== Task ==
Without the pictures, retype exactly the lines from the top of the entries below through the line that contains "SC.camera = camo".

== Excerpt from a dataset ==
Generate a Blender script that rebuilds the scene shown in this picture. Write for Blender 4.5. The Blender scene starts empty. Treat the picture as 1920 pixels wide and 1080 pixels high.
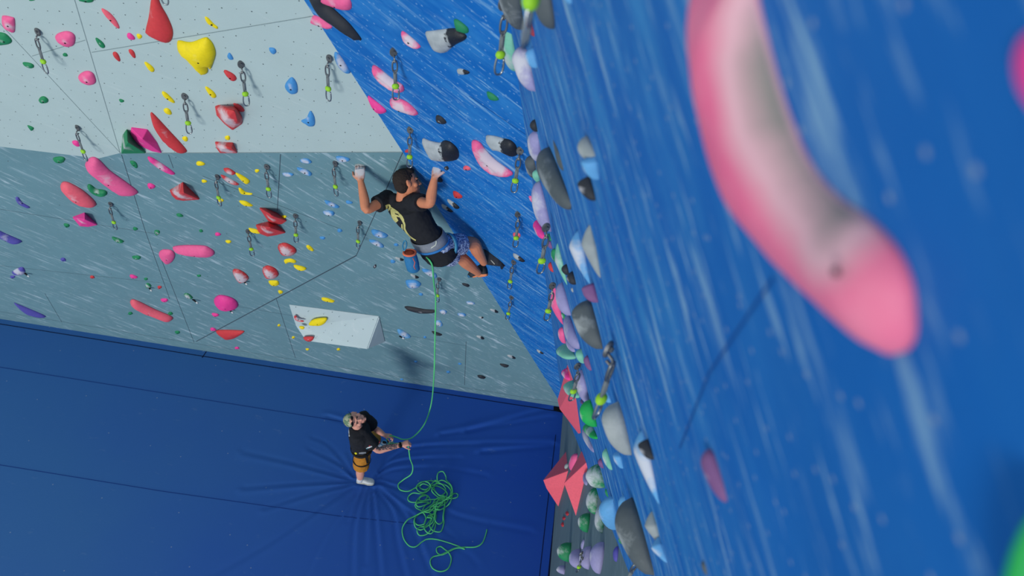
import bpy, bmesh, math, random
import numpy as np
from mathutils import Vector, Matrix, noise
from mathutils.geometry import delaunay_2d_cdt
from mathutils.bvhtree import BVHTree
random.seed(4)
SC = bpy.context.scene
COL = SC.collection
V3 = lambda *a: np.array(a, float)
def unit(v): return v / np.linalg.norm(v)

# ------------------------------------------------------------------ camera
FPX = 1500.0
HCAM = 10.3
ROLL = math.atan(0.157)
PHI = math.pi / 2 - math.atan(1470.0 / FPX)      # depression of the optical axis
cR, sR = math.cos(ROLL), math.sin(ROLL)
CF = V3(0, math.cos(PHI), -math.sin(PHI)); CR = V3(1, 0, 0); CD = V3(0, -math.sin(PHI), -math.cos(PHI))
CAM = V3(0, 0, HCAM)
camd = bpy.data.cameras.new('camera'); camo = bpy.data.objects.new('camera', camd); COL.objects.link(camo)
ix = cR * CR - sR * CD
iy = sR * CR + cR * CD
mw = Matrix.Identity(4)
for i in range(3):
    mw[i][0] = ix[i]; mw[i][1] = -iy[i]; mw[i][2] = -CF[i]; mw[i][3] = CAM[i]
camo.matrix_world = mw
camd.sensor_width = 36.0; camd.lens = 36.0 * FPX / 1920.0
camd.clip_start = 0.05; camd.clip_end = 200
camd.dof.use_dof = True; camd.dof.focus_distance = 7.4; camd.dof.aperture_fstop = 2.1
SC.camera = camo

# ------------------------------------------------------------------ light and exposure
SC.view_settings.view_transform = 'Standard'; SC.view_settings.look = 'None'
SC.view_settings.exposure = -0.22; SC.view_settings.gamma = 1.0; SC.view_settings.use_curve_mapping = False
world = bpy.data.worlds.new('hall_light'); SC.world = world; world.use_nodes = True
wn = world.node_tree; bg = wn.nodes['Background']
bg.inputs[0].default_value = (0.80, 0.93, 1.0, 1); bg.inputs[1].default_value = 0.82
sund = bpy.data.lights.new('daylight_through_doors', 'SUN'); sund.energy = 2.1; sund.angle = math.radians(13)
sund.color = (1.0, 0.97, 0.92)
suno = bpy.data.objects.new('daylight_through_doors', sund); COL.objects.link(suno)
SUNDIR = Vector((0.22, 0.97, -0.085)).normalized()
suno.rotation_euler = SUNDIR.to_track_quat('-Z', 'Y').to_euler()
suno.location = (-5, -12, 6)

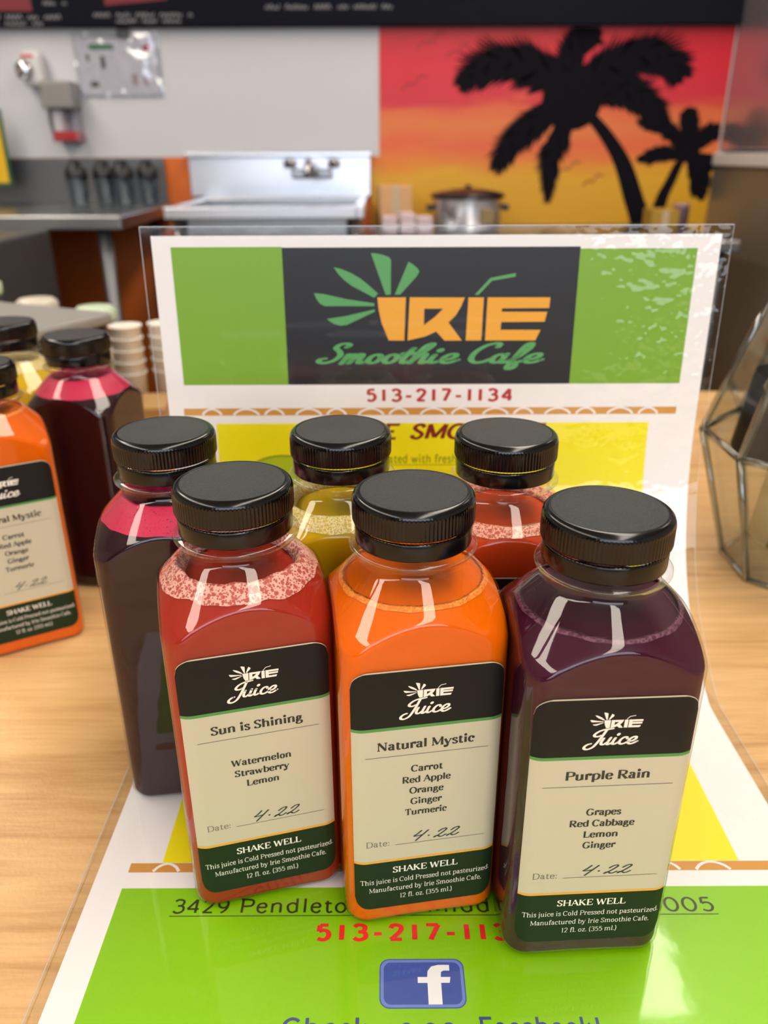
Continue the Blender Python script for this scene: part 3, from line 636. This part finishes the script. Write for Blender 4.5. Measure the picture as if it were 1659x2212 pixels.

== Task output ==
Generate a Blender script that rebuilds the scene shown in this picture. Write for Blender 4.5. The Blender scene starts empty. Treat the picture as 1920 pixels wide and 1080 pixels high.
import bpy, bmesh, math, random
import numpy as np
from mathutils import Vector, Matrix, noise
from mathutils.geometry import delaunay_2d_cdt
from mathutils.bvhtree import BVHTree
random.seed(4)
SC = bpy.context.scene
COL = SC.collection
V3 = lambda *a: np.array(a, float)
def unit(v): return v / np.linalg.norm(v)

# ------------------------------------------------------------------ camera
FPX = 1500.0
HCAM = 10.3
ROLL = math.atan(0.157)
PHI = math.pi / 2 - math.atan(1470.0 / FPX)      # depression of the optical axis
cR, sR = math.cos(ROLL), math.sin(ROLL)
CF = V3(0, math.cos(PHI), -math.sin(PHI)); CR = V3(1, 0, 0); CD = V3(0, -math.sin(PHI), -math.cos(PHI))
CAM = V3(0, 0, HCAM)
camd = bpy.data.cameras.new('camera'); camo = bpy.data.objects.new('camera', camd); COL.objects.link(camo)
ix = cR * CR - sR * CD
iy = sR * CR + cR * CD
mw = Matrix.Identity(4)
for i in range(3):
    mw[i][0] = ix[i]; mw[i][1] = -iy[i]; mw[i][2] = -CF[i]; mw[i][3] = CAM[i]
camo.matrix_world = mw
camd.sensor_width = 36.0; camd.lens = 36.0 * FPX / 1920.0
camd.clip_start = 0.05; camd.clip_end = 200
camd.dof.use_dof = True; camd.dof.focus_distance = 7.4; camd.dof.aperture_fstop = 2.1
SC.camera = camo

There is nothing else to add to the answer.